Posted on January, 27, 2025 at 10:16 am
Grain markets closed higher for the third week in a row despite some bearish headlines late in the week. News broke Thursday that Argentina was lowering export taxes on corn, soybeans, and wheat to garner export demand. It’s a strategic move as U.S. Gulf ports in Louisiana are under Force Majeure due to the rare snowstorms there and after the Chinese rejected soy from 5 vendors in Brazil due to phytosanitary concerns. The charts below show the per-tonne export prices for the highest-traffic export terminals from Brazil, Argentina, and the U.S. Gulf. While the move makes Argy soybeans cheaper on a FOB basis, Brazilian beans remain the most competitive by a considerable margin. Likewise, U.S. Gulf corn remains the most affordable per tonne following the export tax reduction. The Chinese crying foul on phytosanitary concerns comes at a curious time as the Brazilian harvest begins. While it’s very early, the Brazilian harvest is off to the slowest start in 7 years. Rains in Mato Grosso have slowed harvest pace, and if that persists, it could result in late second–crop corn planting. Wheat may be in the throughs of a technical breakout and garnered a bullish headline this week. Egypt’s return to the global markets was well-received after importing Russian grain and stating that they communicated with several European wheat suppliers.
Despite Friday’s weakness, front-month March Corn futures managed to stage a third consecutive higher weekly close. For the week, corn settled at 486 ½ up 2 ¼ cents. Unlike last week, prices chopped around. On Thursday, March corn traded as high as $4.94 ½ – marking the highest price traded on the contract since late May. We’ve yet to stage a test of 3-star resistance between 499-502 ¼, but the foundation is solid. Prices were pressured Friday following the news of the export tax reductions coming out of Argentina, but the contract settled directly in line with the early June swing highs. The slow harvest pace from Brazil bodes well for corn futures. So long as there isn’t a marked increase in harvest pace, corn futures should continue scoring higher highs and higher lows.

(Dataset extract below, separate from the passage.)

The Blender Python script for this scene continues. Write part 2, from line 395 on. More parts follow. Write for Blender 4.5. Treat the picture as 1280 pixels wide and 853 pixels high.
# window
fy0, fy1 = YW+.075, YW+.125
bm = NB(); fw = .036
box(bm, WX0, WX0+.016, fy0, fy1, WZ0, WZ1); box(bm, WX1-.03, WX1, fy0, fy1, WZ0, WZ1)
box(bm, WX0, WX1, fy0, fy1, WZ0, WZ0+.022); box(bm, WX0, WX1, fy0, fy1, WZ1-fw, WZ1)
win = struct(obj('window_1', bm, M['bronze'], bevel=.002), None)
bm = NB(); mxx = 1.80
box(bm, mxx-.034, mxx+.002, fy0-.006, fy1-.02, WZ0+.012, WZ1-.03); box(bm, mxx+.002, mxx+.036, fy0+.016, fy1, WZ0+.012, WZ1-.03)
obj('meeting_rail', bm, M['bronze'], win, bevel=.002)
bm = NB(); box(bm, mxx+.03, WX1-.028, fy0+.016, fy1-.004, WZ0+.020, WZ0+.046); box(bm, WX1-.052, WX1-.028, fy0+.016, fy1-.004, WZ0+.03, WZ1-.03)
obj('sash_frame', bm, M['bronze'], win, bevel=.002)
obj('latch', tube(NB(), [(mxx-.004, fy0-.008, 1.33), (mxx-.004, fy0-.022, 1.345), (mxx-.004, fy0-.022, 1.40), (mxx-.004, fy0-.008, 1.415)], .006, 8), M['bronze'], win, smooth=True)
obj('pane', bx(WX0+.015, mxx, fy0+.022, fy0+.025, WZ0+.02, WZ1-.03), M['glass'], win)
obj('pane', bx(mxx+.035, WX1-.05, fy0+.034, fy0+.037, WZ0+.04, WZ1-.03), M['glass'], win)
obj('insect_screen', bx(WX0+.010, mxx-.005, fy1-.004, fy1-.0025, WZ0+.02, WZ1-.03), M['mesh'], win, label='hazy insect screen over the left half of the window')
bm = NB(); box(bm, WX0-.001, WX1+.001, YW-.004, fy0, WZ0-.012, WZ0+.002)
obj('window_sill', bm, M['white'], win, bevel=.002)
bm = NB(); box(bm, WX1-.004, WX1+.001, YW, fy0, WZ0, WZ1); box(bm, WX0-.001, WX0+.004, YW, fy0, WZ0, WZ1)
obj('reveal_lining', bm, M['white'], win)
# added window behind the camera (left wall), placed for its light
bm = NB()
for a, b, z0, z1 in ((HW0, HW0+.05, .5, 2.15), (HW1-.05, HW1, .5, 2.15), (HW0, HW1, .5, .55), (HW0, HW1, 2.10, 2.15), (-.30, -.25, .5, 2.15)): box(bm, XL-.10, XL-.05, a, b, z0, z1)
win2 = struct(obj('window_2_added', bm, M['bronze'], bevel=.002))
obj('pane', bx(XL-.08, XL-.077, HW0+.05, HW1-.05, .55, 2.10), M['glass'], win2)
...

There is ample risk for long liquidation in the corn market. Managed money has amassed a considerable net-long position, which now totals 311,678 contracts between futures and options. Long liquidation doesn’t necessitate the end of a rally, but it may result in a considerable correction. In the last 4 weeks, March corn futures have rallied more than 40 cents, approximately 10%. At the same time, commercials are holding a considerable net-short position of 590,251 positions between futures & options. The ideal outcome for corn bulls would be a choppy, sideways trade in which commercials and managed money unwind positions simultaneously and re-establish neutral positions. The commercial net-short position contracted just over 109,000 contracts from last week, but that may be due to end-user hedging activity. However, a realistic outcome may be managed money pulling out as the Brazilian harvest pace improves, Argentinian rains materialize, or American export pace begins to slow. If you have unmarketed ‘24 bushels, now is a prudent time to consider protective puts in the spring and summer contracts.